Il Sikhismo è una religione monoteistica. Sorse nel XV secolo nel villaggio di Rai Bhoe Talwandi (oggi Nankana Sahib in Pakistan) ove il fondatore Guru Nanak Dev era nato e aveva cominciato a predicare.[1]
Tra le più giovani tra le religioni maggiori, il sikhismo è la quinta religione per seguaci, con circa 25 milioni di fedeli stimati all'inizio del XXI secolo.[2] Si sviluppò sugli insegnamenti spirituali di Guru Nanak Dev, il primo guru (1469–1539), e dei nove guru che gli succedettero. Il decimo e ultimo guru, Guru Gobind Singh (1666-1708), nominò suo successore la il libro Guru Granth Sahib, portando a termine la linea dei Guru umani e stabilendo le Scritture come guida spirituale eterna e religiosa.
Guru Nanak Dev insegnò che vivere una "vita attiva, creativa e pratica" di "veridicità, fedeltà, autocontrollo e purezza" è al di sopra della verità metafisica e che l'uomo ideale "stabilisce l'unione con Dio, conosce la Sua volontà ed esegue quella volontà". Guru Har Gobind, il sesto guru sikh (1606-1644), stabilì il concetto della mutua coesistenza dei regni miri (politico/temporale) e piri (spirituale). Guru Granth Sahib ji si apre con il Mul Mantar (ਮੂਲ ਮੰਤਰ), preghiera fondamentale su ik onkar (ੴ, "un dio").
Le credenze fondamentali del sikhismo, articolate nel Guru Granth Sahib, includono la fede e la meditazione sul nome dell'unico creatore; unità e uguaglianza divina di tutta l'umanità; impegnarsi in seva ("servizio disinteressato"); lottare per la giustizia, per il bene e la prosperità di tutti; e una condotta e un sostentamento onesti mentre si vive la vita di un capofamiglia. Seguendo questi precetti, il sikhismo rifiuta le affermazioni secondo cui ogni particolare tradizione religiosa ha il monopolio della verità assoluta.
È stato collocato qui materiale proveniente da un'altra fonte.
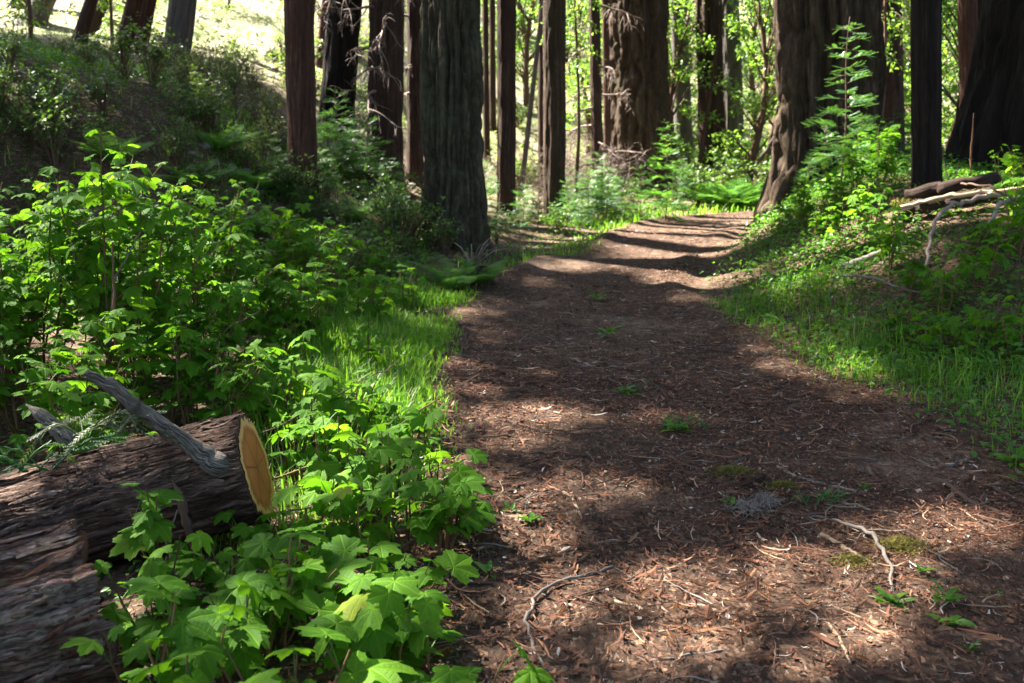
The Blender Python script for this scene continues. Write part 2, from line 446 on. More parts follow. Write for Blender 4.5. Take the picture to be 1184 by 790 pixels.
def soil_mat(name, trail):
    b = NB(name)
    P = b.n('ShaderNodeNewGeometry').outputs['Position']
    n1 = b.noise(P, 0.7, 6, 0.6); n2 = b.noise(P, 6.0, 8, 0.7); n3 = b.noise(P, 45.0, 6, 0.7)
    v = b.n('ShaderNodeTexVoronoi'); v.inputs['Scale'].default_value = 55.0; b.l(b.mapping(P, (1.9, 0.8, 1)), v.inputs['Vector'])
    sp = b.n('ShaderNodeSeparateColor'); b.l(v.outputs['Color'], sp.inputs[0])
    v2 = b.n('ShaderNodeTexVoronoi'); v2.inputs['Scale'].default_value = 16.0; v2.inputs['Randomness'].default_value = 1.0; b.l(b.mapping(P, (1.0, 2.2, 1)), v2.inputs['Vector'])
    sp2 = b.n('ShaderNodeSeparateColor'); b.l(v2.outputs['Color'], sp2.inputs[0])
    if trail:
        base = b.ramp(n1, [(0.3, (0.026, 0.017, 0.012)), (0.55, (0.050, 0.031, 0.021)), (0.74, (0.25, 0.180, 0.13))])
    else:
        base = b.ramp(n1, [(0.3, (0.03, 0.022, 0.014)), (0.55, (0.062, 0.043, 0.027)), (0.75, (0.11, 0.08, 0.05))])
    chips = b.ramp(sp.outputs[0], [(0.0, (0.03, 0.018, 0.012)), (0.45, (0.09, 0.05, 0.032)), (0.8, (0.19, 0.11, 0.07)), (1.0, (0.36, 0.27, 0.19))])
    chips2 = b.ramp(sp2.outputs[1], [(0.0, (0.03, 0.02, 0.014)), (0.6, (0.12, 0.065, 0.04)), (1.0, (0.26, 0.17, 0.11))])
    f = b.math('MULTIPLY', b.math('MULTIPLY', b.math('SUBTRACT', b.math('ADD', n2, b.math('MULTIPLY', sp.outputs[1], 0.35)), 0.5), 3.2, clamp=True), 0.5)
    c = b.mix(f, base, chips)
    f2 = b.math('MULTIPLY', b.math('SUBTRACT', sp2.outputs[2], 0.72), 3.0, clamp=True)
    c = b.mix(f2, c, chips2)
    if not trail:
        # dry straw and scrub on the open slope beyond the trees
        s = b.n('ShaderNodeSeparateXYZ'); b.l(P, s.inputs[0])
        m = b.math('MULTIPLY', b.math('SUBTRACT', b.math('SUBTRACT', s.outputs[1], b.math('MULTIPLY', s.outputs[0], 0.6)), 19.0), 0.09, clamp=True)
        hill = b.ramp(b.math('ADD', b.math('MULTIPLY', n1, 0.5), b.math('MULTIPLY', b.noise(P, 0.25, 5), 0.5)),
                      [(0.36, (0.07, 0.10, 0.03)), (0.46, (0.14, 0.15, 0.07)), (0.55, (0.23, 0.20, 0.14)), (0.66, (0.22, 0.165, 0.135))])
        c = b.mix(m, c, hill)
    h = b.math('ADD', b.math('MULTIPLY', n2, 0.6), b.math('MULTIPLY', n3, 0.45))
    nr = b.bump(h, 0.9, 0.03)
    return b.done(b.principled(c, 0.95, nr, 0.12))
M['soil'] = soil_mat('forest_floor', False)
M['trail'] = soil_mat('trail_duff', True)

b = NB('leaf_litter')
c = b.ramp(b.attr(), [(0.0, (0.022, 0.014, 0.010)), (0.3, (0.06, 0.026, 0.016)), (0.6, (0.15, 0.060, 0.032)), (0.84, (0.27, 0.135, 0.075)), (0.95, (0.40, 0.28, 0.19)), (1.0, (0.38, 0.32, 0.27))])
M['litter'] = b.done(b.principled(c, 0.8, None, 0.2))

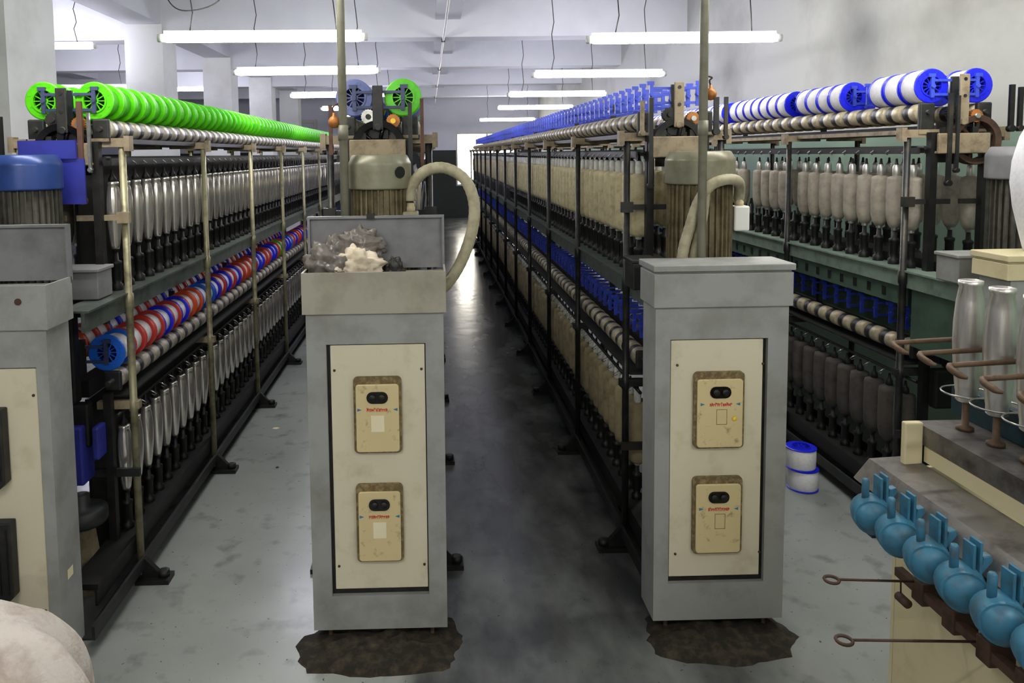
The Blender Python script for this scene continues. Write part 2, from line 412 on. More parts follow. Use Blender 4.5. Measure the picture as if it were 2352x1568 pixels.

Il sikhismo enfatizza il simran (ਸਿਮਰਨ, meditazione e ricordo delle parole di Dio), che può essere espresso musicalmente attraverso il kirtan, o internamente attraverso naam japna ("meditazione sul suo nome") come mezzo per sentire la presenza di Dio. Insegna ai seguaci a trasformare i "cinque ladri": sono le cinque principali debolezze della personalità umana in contrasto con la sua essenza spirituale e sono conosciuti come "ladri" perché rubano il buon senso intrinseco di una persona. Questi cinque ladri sono kaam (lussuria), krodh (ira o rabbia), lobh (avidità), moh (attaccamento) e ahankar (ego o orgoglio eccessivo), sono simili agli arishadvarga induisti, che però sono sei (kama-desiderio, krodha-rabbia, lobha-avidità, mada-arroganza, moha-illusione, matsarya-gelosia). Per gli induisti queste caratteristiche negative impediscono all'uomo di raggiungere moksha = मोक्ष, la liberazione e l'illuminazione, ovvero lo scopo supremo della vita umana, che sarebbe la libertà da dukkha e saṃsāra, il ciclo di morte e rinascita, dalla brama e dall'attaccamento alle passioni e dalla mente mondana, mediante la "conoscenza del vero sé", chiamato atman. Nell'induismo ci sono poi altri tre obiettivi della vita umana, che sono: dharma = vita virtuosa, corretta, morale, artha = prosperità materiale, sicurezza del reddito, mezzi di sussistenza, kama = piacere, sensualità, appagamento emotivo).
Lo scopo principale di un sikh praticante è sottomettere questi cinque vizi interiori e renderli inattivi. Le azioni della propria mente (e, per estensione, del proprio corpo) dovrebbero essere al di sopra, al di là e senza interferenze da questi cinque mali interiori. È il dharma e il dovere di un sikh non sottomettersi a queste cinque concupiscenze della mente.
La religione si è sviluppata e si è evoluta in tempi di persecuzione religiosa, guadagnando convertiti sia dall'induismo sia dall'Islam. I governanti moghul dell'India torturarono e giustiziarono due dei guru sikh, Guru Arjan ji (1563-1605) e Guru Tegh Bahadur ji (1621-1675), dopo che si rifiutarono di convertirsi all'Islam. La persecuzione dei sikh ha innescato la fondazione del "Khalsa" - da parte di Guru Gobind Singh ji nel 1699 - come ordine per proteggere la libertà di coscienza e religione, con membri che esprimono le qualità di un Sant-Sipāhī, un "santo soldato".